Task statement: Gather each line in the entries that includes the string "from".
◆ ◆ ◆ ◆ ◆
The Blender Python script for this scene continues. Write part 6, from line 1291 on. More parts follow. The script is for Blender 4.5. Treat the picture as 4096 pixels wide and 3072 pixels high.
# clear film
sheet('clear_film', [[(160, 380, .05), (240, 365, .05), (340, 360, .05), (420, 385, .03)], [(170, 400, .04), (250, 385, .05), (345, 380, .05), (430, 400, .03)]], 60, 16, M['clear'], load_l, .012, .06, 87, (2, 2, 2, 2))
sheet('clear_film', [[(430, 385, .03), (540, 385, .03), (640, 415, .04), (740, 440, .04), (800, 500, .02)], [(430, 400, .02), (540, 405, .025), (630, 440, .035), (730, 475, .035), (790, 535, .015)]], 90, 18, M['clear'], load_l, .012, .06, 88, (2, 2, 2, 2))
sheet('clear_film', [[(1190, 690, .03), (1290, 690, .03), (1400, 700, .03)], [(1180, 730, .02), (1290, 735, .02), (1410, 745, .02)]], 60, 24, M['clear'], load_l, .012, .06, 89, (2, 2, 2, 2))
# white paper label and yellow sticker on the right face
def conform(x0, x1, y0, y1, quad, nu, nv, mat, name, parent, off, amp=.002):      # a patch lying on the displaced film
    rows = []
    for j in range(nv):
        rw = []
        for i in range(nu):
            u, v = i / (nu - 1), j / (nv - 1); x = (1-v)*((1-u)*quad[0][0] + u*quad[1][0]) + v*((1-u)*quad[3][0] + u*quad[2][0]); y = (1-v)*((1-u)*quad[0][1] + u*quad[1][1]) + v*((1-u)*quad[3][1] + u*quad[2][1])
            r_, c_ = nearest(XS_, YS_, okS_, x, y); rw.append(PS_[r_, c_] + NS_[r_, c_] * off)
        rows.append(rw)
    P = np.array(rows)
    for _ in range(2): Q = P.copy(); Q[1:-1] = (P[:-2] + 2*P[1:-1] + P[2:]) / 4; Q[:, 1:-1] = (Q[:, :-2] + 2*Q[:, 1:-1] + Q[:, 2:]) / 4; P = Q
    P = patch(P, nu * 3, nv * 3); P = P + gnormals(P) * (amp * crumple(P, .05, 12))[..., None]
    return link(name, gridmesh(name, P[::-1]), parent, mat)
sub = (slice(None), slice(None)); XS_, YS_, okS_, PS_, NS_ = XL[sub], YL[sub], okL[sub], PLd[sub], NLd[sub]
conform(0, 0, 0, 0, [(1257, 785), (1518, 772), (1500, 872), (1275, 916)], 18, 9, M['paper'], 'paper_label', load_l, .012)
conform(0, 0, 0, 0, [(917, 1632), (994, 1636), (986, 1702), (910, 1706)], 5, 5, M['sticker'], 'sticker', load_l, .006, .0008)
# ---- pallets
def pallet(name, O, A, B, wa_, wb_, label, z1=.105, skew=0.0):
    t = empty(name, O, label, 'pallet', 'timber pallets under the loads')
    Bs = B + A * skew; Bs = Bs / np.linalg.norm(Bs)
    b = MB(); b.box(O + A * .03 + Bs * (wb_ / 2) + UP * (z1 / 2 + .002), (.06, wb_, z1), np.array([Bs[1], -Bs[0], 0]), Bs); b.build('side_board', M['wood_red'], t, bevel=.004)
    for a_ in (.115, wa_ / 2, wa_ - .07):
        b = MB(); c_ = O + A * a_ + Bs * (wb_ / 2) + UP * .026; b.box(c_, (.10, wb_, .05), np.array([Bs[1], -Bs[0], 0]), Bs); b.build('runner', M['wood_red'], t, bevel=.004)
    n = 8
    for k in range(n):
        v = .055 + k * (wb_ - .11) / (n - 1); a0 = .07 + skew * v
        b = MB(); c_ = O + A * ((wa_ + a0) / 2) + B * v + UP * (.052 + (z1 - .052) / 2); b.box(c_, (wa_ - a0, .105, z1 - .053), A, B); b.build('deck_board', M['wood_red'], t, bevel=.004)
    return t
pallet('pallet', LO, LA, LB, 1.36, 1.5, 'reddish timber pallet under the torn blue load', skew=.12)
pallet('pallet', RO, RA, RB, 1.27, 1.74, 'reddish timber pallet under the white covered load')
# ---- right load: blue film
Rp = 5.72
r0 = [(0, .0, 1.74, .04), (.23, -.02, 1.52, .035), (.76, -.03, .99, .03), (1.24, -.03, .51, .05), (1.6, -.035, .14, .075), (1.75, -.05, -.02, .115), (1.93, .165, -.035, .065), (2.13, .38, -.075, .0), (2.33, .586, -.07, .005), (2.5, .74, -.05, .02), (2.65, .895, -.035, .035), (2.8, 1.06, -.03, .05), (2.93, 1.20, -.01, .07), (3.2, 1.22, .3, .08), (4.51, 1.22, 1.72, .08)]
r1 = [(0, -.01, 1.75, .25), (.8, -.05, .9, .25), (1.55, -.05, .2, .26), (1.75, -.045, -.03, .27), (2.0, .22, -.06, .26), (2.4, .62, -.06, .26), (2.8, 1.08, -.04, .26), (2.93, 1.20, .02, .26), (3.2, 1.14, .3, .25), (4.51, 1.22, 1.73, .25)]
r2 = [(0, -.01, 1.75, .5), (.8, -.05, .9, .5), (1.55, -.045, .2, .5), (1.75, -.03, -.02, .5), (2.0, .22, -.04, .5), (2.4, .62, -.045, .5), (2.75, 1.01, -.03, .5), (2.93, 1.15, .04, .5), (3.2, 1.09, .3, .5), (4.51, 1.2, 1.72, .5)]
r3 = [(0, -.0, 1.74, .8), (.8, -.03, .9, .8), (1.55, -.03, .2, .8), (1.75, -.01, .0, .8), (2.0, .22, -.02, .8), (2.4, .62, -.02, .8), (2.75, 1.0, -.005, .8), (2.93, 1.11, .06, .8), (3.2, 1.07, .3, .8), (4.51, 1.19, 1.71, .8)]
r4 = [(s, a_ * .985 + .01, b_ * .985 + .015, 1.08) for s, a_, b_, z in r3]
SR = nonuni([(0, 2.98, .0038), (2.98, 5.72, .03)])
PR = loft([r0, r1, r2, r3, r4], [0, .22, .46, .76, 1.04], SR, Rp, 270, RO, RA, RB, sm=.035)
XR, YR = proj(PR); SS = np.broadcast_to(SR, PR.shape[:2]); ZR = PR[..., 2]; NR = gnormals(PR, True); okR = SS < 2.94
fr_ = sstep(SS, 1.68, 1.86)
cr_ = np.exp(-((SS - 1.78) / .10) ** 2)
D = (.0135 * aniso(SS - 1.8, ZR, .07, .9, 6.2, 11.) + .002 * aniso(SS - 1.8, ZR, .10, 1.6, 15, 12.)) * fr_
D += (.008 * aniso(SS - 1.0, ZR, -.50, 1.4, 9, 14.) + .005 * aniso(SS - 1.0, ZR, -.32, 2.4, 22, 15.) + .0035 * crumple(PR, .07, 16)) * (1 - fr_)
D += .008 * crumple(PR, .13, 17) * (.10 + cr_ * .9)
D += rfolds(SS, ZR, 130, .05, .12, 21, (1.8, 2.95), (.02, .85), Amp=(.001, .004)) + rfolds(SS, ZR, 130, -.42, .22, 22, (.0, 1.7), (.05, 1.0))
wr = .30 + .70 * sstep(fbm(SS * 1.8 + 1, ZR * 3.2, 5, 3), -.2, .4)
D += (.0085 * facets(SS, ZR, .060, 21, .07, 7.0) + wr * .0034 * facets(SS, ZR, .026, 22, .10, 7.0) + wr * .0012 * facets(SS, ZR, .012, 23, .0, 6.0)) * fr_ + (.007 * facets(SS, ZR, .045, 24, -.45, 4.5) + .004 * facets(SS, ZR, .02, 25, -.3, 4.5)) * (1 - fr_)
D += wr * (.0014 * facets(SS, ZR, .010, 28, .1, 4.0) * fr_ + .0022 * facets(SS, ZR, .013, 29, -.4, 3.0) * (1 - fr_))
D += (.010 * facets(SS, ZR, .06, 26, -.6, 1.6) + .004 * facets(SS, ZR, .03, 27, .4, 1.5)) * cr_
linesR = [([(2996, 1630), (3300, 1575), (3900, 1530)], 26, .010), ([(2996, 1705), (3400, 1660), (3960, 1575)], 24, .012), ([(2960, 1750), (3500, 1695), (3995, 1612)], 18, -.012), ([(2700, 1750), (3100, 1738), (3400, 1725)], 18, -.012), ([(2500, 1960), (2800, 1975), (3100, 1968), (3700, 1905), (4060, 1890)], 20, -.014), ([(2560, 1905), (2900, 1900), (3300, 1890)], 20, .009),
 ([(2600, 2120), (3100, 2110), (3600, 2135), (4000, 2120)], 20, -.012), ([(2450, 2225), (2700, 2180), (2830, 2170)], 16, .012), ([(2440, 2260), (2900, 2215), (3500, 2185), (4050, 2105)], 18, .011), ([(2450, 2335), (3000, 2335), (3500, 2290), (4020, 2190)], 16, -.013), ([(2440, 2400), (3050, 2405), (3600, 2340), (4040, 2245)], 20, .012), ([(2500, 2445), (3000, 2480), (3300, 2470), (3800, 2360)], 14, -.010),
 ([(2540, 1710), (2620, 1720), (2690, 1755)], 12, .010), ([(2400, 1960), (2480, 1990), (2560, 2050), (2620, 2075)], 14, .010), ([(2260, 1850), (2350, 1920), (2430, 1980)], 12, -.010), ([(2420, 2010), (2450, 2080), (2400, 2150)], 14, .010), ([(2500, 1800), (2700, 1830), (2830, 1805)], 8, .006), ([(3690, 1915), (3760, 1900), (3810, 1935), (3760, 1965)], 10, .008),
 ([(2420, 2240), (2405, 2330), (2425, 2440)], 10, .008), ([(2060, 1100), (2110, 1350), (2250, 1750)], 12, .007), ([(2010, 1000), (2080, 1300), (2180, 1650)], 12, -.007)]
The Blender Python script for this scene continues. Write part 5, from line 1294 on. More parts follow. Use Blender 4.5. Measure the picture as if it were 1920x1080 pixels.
◆ ◆ ◆ ◆ ◆
Answer for the task:
The Blender Python script for this scene continues. Write part 6, from line 1291 on. More parts follow. The script is for Blender 4.5. Treat the picture as 4096 pixels wide and 3072 pixels high.
The Blender Python script for this scene continues. Write part 5, from line 1294 on. More parts follow. Use Blender 4.5. Measure the picture as if it were 1920x1080 pixels.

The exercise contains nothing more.